COLLECTED DATA:
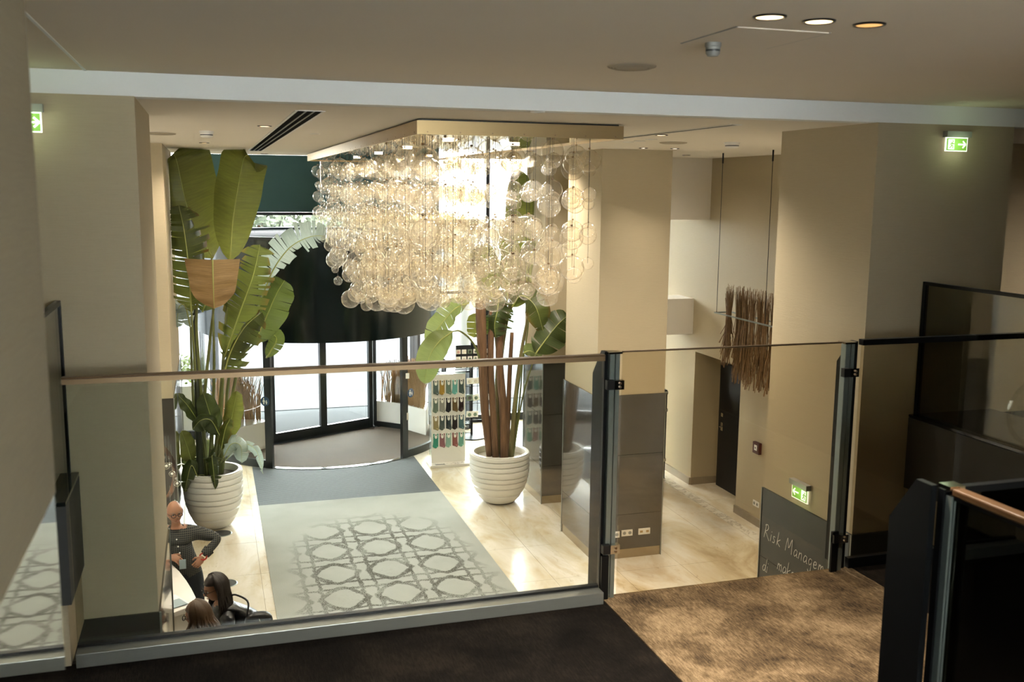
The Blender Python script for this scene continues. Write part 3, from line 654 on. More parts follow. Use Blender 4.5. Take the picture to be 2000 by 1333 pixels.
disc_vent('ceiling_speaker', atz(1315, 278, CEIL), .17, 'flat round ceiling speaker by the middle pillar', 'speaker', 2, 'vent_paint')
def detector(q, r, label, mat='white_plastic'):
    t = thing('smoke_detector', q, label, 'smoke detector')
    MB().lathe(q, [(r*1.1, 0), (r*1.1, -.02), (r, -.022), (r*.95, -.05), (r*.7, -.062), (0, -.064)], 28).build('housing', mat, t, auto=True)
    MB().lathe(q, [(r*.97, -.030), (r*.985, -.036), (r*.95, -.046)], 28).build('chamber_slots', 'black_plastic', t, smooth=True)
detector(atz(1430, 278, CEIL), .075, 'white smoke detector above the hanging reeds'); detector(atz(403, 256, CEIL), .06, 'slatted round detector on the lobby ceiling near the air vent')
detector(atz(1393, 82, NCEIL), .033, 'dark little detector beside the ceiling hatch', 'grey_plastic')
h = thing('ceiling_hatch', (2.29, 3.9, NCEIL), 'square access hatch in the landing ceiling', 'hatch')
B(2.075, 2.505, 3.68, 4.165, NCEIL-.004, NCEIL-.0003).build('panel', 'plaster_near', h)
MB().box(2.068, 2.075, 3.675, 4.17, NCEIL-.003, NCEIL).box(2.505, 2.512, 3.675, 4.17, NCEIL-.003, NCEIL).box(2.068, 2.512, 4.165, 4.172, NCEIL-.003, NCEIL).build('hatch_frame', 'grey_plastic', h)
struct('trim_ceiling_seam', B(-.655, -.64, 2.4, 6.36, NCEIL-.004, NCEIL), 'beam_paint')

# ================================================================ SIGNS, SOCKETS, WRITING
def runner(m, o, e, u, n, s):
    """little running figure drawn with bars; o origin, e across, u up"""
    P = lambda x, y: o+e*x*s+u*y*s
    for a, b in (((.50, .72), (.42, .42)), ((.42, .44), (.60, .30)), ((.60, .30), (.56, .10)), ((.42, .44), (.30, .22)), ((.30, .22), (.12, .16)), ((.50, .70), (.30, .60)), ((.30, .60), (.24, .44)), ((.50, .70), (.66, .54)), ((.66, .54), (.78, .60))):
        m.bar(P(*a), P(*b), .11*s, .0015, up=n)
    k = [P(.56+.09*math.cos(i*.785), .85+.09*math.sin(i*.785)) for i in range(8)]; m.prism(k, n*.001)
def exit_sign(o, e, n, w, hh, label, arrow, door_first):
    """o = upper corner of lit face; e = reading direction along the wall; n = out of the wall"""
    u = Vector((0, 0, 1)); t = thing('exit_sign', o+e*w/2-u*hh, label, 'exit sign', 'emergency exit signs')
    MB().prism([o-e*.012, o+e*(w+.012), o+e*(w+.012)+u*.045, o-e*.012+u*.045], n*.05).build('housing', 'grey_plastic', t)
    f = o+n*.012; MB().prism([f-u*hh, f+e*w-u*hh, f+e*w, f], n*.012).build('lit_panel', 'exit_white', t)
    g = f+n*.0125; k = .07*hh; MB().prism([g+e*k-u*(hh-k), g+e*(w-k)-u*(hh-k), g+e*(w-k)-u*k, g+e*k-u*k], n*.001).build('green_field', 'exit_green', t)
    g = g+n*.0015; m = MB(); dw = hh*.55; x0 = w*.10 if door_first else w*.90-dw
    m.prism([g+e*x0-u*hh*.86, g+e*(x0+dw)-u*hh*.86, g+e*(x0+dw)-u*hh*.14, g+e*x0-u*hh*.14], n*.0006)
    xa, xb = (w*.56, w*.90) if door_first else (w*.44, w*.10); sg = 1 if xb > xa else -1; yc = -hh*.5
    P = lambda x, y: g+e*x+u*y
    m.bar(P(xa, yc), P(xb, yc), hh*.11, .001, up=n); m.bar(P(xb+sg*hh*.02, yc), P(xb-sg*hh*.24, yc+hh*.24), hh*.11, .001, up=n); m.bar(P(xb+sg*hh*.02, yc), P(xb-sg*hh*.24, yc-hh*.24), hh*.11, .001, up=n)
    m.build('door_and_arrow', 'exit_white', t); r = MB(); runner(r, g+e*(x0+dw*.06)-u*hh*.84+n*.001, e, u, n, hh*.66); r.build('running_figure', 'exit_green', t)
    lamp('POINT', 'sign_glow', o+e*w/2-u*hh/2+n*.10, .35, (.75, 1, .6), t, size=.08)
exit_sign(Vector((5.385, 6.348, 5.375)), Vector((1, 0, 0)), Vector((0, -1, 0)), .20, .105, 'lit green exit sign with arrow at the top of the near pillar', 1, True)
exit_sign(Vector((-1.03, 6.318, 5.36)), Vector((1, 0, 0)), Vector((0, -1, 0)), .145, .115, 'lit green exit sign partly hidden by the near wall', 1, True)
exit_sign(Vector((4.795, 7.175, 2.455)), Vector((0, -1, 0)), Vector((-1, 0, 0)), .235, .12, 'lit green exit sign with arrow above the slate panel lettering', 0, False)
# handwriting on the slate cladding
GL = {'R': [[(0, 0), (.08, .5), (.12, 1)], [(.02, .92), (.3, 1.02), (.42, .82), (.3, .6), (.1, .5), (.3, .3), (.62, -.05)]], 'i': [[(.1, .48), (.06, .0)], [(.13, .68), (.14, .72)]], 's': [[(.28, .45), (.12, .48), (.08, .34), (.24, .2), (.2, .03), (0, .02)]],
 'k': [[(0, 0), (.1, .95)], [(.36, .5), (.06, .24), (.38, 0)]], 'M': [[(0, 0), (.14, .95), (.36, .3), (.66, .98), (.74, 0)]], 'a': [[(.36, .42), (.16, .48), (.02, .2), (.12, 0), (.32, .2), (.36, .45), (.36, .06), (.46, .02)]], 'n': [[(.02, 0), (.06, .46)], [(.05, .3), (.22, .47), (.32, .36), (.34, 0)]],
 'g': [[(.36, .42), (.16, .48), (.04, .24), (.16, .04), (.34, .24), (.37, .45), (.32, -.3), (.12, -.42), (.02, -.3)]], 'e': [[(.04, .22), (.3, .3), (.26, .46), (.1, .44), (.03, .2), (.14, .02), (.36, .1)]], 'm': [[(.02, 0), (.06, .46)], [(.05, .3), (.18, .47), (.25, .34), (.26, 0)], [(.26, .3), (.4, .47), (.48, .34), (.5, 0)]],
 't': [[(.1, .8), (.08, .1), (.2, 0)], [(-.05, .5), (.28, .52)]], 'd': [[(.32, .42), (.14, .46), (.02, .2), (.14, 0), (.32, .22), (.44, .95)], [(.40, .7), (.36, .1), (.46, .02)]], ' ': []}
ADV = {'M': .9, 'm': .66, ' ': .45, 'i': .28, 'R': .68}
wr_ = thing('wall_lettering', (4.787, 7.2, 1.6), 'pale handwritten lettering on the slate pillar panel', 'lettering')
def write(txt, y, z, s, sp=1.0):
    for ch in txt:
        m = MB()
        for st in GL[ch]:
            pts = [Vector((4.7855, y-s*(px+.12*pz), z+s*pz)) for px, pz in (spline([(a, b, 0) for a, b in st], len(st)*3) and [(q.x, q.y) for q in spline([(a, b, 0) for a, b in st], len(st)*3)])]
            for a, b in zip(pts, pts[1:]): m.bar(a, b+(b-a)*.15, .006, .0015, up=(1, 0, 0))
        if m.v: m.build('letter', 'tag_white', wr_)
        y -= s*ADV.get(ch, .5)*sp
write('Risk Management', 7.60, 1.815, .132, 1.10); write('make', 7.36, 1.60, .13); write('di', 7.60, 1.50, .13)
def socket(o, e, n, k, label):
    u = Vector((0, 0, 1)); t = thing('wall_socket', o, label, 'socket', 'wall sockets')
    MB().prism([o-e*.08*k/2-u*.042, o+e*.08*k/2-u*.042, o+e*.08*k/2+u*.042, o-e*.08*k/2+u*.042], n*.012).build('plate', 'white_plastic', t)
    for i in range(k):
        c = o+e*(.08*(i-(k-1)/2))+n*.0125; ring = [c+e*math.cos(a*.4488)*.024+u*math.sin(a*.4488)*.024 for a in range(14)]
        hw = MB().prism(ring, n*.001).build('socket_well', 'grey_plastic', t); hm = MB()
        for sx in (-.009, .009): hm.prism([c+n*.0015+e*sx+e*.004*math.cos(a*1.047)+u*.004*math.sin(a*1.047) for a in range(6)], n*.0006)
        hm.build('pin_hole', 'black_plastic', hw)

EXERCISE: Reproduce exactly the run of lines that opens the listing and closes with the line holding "NCEIL-.004, NCEIL), 'beam_paint')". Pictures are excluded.

TASK RESULT:
The Blender Python script for this scene continues. Write part 3, from line 654 on. More parts follow. Use Blender 4.5. Take the picture to be 2000 by 1333 pixels.
disc_vent('ceiling_speaker', atz(1315, 278, CEIL), .17, 'flat round ceiling speaker by the middle pillar', 'speaker', 2, 'vent_paint')
def detector(q, r, label, mat='white_plastic'):
    t = thing('smoke_detector', q, label, 'smoke detector')
    MB().lathe(q, [(r*1.1, 0), (r*1.1, -.02), (r, -.022), (r*.95, -.05), (r*.7, -.062), (0, -.064)], 28).build('housing', mat, t, auto=True)
    MB().lathe(q, [(r*.97, -.030), (r*.985, -.036), (r*.95, -.046)], 28).build('chamber_slots', 'black_plastic', t, smooth=True)
detector(atz(1430, 278, CEIL), .075, 'white smoke detector above the hanging reeds'); detector(atz(403, 256, CEIL), .06, 'slatted round detector on the lobby ceiling near the air vent')
detector(atz(1393, 82, NCEIL), .033, 'dark little detector beside the ceiling hatch', 'grey_plastic')
h = thing('ceiling_hatch', (2.29, 3.9, NCEIL), 'square access hatch in the landing ceiling', 'hatch')
B(2.075, 2.505, 3.68, 4.165, NCEIL-.004, NCEIL-.0003).build('panel', 'plaster_near', h)
MB().box(2.068, 2.075, 3.675, 4.17, NCEIL-.003, NCEIL).box(2.505, 2.512, 3.675, 4.17, NCEIL-.003, NCEIL).box(2.068, 2.512, 4.165, 4.172, NCEIL-.003, NCEIL).build('hatch_frame', 'grey_plastic', h)
struct('trim_ceiling_seam', B(-.655, -.64, 2.4, 6.36, NCEIL-.004, NCEIL), 'beam_paint')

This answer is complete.